Wednesday, August 17, 2011

A chilling climate on FOI

It's not vexatious, it's exercising our democratic rights

WHEN it comes to the business of government, too much information is barely enough.  So I struggle to see how the Department of Climate Change could consider myself a vexatious Freedom of Information applicant, since in my book there can never be anything vexatious about exercising the public's right to know.  No ifs, no buts.  Dealing with my 750 requests is no doubt time consuming, but guess what?  When bureaucrats complain about being held to account the rest of us start wondering what they have got to hide.  Journalists and researchers would have every reason to drop a few hundred more FOI requests onto their desks.

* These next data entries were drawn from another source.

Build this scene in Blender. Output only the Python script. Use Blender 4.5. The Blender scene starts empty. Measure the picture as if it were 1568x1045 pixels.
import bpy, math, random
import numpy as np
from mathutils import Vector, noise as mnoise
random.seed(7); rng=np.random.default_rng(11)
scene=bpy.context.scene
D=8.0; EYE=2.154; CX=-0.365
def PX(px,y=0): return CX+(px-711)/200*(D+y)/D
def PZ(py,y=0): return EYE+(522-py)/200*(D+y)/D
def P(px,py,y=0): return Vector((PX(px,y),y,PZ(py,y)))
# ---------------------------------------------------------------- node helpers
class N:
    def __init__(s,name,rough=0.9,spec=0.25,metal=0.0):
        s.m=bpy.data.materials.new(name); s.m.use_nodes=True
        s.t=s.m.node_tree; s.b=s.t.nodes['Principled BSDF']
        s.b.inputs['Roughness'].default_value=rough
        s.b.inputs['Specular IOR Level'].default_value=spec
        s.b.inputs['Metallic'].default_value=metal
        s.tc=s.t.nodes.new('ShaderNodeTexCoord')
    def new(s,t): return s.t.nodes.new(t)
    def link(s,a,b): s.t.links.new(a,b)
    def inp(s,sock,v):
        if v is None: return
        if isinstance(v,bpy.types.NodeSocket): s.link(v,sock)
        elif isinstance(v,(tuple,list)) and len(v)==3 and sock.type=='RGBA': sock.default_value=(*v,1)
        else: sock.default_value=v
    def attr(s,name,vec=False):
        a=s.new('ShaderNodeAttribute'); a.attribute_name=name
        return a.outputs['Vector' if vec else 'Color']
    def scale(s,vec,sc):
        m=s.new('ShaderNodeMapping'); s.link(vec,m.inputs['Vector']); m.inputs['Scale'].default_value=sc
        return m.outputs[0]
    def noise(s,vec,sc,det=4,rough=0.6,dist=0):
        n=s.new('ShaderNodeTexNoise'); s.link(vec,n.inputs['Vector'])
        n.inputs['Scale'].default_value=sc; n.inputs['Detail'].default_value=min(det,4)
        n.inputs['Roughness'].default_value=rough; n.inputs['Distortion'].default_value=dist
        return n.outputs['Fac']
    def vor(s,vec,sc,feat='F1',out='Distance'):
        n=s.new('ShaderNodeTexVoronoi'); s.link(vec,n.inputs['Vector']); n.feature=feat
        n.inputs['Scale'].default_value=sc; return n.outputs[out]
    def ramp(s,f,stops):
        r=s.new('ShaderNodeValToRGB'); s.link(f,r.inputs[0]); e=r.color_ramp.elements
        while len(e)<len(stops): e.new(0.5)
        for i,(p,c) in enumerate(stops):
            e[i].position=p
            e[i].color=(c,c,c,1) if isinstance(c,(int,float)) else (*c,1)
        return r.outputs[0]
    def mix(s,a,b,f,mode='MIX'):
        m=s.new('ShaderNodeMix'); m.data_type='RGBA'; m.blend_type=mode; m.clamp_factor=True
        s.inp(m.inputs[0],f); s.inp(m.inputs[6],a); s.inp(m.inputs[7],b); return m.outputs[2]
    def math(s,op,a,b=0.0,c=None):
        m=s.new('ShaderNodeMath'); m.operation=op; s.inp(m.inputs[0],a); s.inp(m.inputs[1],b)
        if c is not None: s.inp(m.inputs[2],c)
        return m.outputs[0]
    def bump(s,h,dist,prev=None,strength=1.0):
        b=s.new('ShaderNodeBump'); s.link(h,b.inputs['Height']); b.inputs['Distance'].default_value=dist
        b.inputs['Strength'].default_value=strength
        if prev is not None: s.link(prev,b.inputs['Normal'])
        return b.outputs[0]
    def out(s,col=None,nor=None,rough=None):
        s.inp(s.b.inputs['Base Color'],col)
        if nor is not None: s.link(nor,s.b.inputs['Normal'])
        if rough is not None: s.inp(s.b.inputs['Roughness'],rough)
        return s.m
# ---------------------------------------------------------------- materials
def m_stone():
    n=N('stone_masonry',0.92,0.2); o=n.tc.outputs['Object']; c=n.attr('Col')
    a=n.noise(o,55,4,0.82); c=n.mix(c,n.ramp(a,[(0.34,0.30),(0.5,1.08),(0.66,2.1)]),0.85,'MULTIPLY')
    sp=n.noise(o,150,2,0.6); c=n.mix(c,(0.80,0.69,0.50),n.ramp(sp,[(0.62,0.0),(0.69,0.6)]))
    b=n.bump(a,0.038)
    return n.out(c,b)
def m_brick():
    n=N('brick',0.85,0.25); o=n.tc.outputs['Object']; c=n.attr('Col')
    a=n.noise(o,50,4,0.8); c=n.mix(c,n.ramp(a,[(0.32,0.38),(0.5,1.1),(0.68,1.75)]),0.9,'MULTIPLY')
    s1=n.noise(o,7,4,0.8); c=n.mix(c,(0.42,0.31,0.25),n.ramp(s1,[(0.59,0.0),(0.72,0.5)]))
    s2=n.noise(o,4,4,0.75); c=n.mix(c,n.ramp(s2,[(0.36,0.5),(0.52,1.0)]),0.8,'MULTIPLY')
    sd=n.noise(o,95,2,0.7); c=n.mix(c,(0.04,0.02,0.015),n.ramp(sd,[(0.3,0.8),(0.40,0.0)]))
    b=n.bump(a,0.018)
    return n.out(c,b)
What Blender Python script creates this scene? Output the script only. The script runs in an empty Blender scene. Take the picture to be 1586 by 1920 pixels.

I have, very reasonably, agreed not to lodge more requests while the bureaucrats tackle the backlog.  I hope this does not give them an excuse to dawdle.  The department estimates it takes 39 hours for an officer to process one request, which begs the question of whether our public servants need a dose of productivity training.  And, anyway, the in-tray in Canberra could be cleared in a moment if the government adopted a transparent approach to its carbon tax and simply released the documents now under wraps.  It is the secrecy of governments, not the ill will of its citizens, that creates a need for FOI requests.  Indeed, our system of FOI is what sets us apart from undemocratic regimes:  it is a precious right that has been hard-won and it must be protected.

Then again, the Gillard government would seem to have a lot to protect if a recent FOI request is anything to go by.  I reported on Monday that documents I obtained under FOI show the department itself warned Climate Change Minister Greg Combet that a draft report over-estimated a crucial figure, which he nonetheless later used several times to push the carbon tax.  It is perhaps not surprising that staffers are battling to process my other requests for the truth behind one of the most radical policies ever seen here.

Transparency is about putting as much information in the public domain as possible, not about limiting the flow.  The WikiLeaks exercise shows that volume alone does not make a free and open society.  But it demonstrated citizens can never have too much information about the operations of governments.  To suggest otherwise abrogates the compact between the state and the people.